Official portfolios are set to increase by well over a trillion dollars this year. There is lots of scope to buy less without selling anything.

Moreover, a rise in domestic spending that reduces the surpluses of the big surplus economies will intrinsically be a gradual process. It won’t happen overnight. It won’t produce any sharp, sudden adjustments. Over time, it should mean less new demand for US assets, and slightly higher US rates. But that is in some deep sense inevitable: the US cannot realistically expect to finance deficits for ever by selling bonds that pay interest rates too low to provide foreign investors a real return. It is also part of the process that will bring the US economy into better balance. Higher rates will make it more costly to borrow, and increase the return on savings -- leading Americans over time to borrow less and save more.
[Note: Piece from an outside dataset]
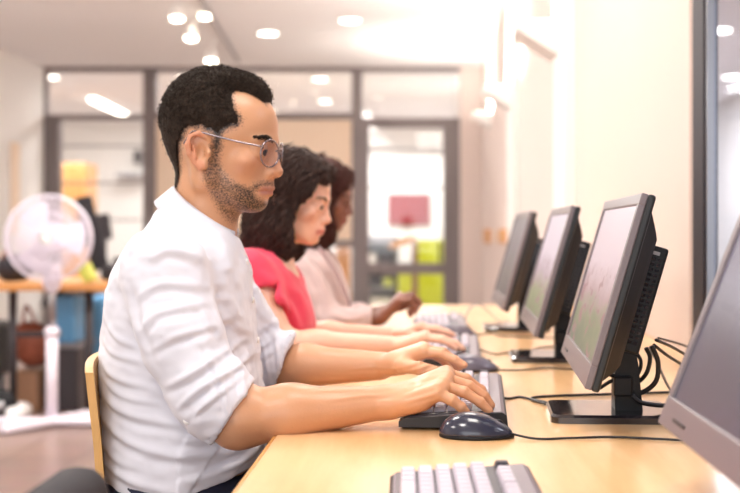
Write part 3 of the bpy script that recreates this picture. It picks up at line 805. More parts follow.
    # neck opening
    F.cone(H.pt(208, 0, 180), H.pt(206, 0, 222), 33*H.k, 33*H.k, .004, sub=True)
    # hem: rises from the back to the belly
    F.plane(P(150, 491, YM), P(0, 0, YM)*0+np.array([.30, 0, -1.]))
    V, Fc = F.mesh(); V = relax(V, Fc, 2, .5); N = normals(V, Fc)
    V = V+N*(.0028*vnoise(V*np.array([1., .7, 1.4])/.045)+.0016*vnoise(V*np.array([.8, .7, 2.])/.024+7))[:, None]
    lat = np.abs(V[:, 1]-YM)
    folds = [([(99, 393), (137, 411), (196, 420)], 0.0044, 0.0066), ([(97, 412), (128, 434), (171, 448), (250, 452)], 0.0053, 0.0073),
             ([(100, 457), (137, 475), (180, 486)], 0.0047, 0.0066), ([(102, 362), (122, 376), (160, 383)], 0.0036, 0.0059),
             ([(262, 452), (232, 466), (186, 476)], 0.0041, 0.0059), ([(100, 340), (120, 352), (150, 358)], 0.0030, 0.0053),
             ([(104, 318), (122, 334), (146, 344)], 0.0032, 0.0053), ([(100, 436), (120, 456), (150, 462)], 0.0034, 0.0059),
             ([(180, 432), (215, 436), (258, 430)], 0.0034, 0.0066), ([(102, 376), (125, 392), (165, 399)], 0.0027, 0.0046)]
    V = curve_ridges(V, N, folds, 1.66)
    sl = [([(143, 262), (166, 250), (200, 262)], 0.0038, 0.0066), ([(132, 300), (160, 284), (205, 290)], 0.0034, 0.0059), ([(140, 330), (160, 312), (207, 304)], 0.0047, 0.0059),
          ([(148, 352), (178, 336), (216, 326)], 0.0038, 0.0053), ([(165, 388), (195, 372), (226, 350)], 0.0051, 0.0053), ([(178, 408), (205, 386), (240, 366)], 0.0049, 0.0046),
          ([(186, 420), (208, 402), (238, 380)], 0.0030, 0.0040), ([(126, 284), (135, 318), (156, 366)], -0.0038, 0.0066), ([(206, 276), (214, 316), (232, 356)], 0.0034, 0.0059),
          ([(180, 222), (200, 246), (212, 280)], 0.0026, 0.0059)]
    V = curve_ridges(V, N, sl, 1.53)
    V = curve_ridges(V, N, [([(258, 318), (275, 345), (281, 378)], 0.0036, 0.0040), ([(248, 322), (262, 350), (270, 384)], 0.0036, 0.0040), ([(240, 290), (262, 318), (284, 338)], 0.0026, 0.0046)], 1.92)
    # placket down the front and the turned-back cuffs
    pl = np.exp(-((V[:, 1]-YM)/.017)**8)*sst(N[:, 0], .2, .6)*(V[:, 2] < 1.02); V = V+N*(.0018*pl)[:, None]
    for A, n, sgn in ((A1, n1, -1), (A2, n2, 1)):
        d = -(V-A)@n; m = (d > -.004) & (d < .044) & ((V[:, 1]-YM)*sgn > .06) & (V[:, 0] > -.36)
        V = V+N*(np.where(m, .0028*sst(d, .044, .039), 0))[:, None]
    V = V+N*(.0014*vnoise(V/.030)+.0007*vnoise(V/.013+5))[:, None]
    sh = mk('shirt', V, Fc, M['shirt'], root, True)
    # collar: a stand round the neck with a turned-down leaf
    prof = [(1.0, 17, 0), (2.0, 6, 0), (3.2, -1, 0), (5.2, -3.4, 0), (7.4, -1, 0), (9.6, 8, .3), (13, 21, 1), (11.2, 21.6, 1), (7.6, 8, .3), (5.4, 1, 0), (4.4, 1.5, 0), (3.6, 7, 0), (2.6, 17, 0)]
    n_ = 60; VV = []; FF = []; e1 = np.array([60., 45.])/75; nd = np.array([-45., 60.])/75; C0 = np.array([203., 211.])
    for i in range(n_+1):
        ph = math.radians(9)+i*math.radians(342)/n_; cu, sv = math.cos(ph), math.sin(ph); tipx = max(0, cu)**8
        for (o, dn, lf) in prof:
            a = 33.5+o; b = 33.0+o; d = dn+lf*tipx*7; oo = lf*tipx*4
            c = C0+e1*((a+oo)*cu)+nd*d
            VV.append(H.pt(c[0], b*sv, c[1]))
    m_ = len(prof)
    for i in range(n_):
        for j in range(m_): FF.append((i*m_+j, i*m_+(j+1) % m_, (i+1)*m_+(j+1) % m_, (i+1)*m_+j))
    FF.append(tuple(range(m_))); FF.append(tuple(n_*m_+j for j in range(m_))[::-1])
    mk('collar', VV, FF, M['shirt'], root, True)
    bt = P(187, 421, 1.535)
    MB().lathe([(.0052, -.001), (.0056, 0), (.0052, .0014), (.001, .0014)], bt, 12, rot('X', 90)).build('button', M['white'], root, True)
    for (a, b) in ((243, 262), (249, 300), (254, 340)):
        MB().lathe([(.0050, -.001), (.0054, 0), (.0050, .0014), (.001, .0014)], P(a+4, b, YM), 12, rot('Y', 90)).build('button', M['white'], root, True)
    legs(root, -.50+.0, YM, M['denim'], xw=(100, 262), s=620., top=.655)
    return H, root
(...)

As long as that adjustment happens gradually, the US economy should be able to adapt -- just as it adapted to a surge in imports and lower interest rates in the late 1990s and the first six years of this decade. Manufacturing was hurt; interest-sensitive sectors did well. That process will have to run in reverse for a while.

The scenarios that worry me are those where there is a sharp discontinuity in the world’s willingness to finance the US that forces sudden and immediate adjustment, not a gradual adjustment. Something analogous the Asia’s 1997 crisis -- or the sudden collapse in demand for risky US debt in the summer of 1998.

The other scenario that worries me is the possibility that China won’t change. If the big surplus countries continue to maintain policies that rely on external rather than domestic demand and in process finance ever bigger deficits. Over time, that to me implies bigger not smaller risks.

If the slowdown in sales to the US -- and China’s very visible domestic needs -- lead China to issue bonds to finance infrastructure investment in China rather than the purchase of US bonds and banks, the US should applaud. That would be the kind of rebalancing of China’s economy toward domestic demand that the US and others have long argued is needed to reduce China’s surplus.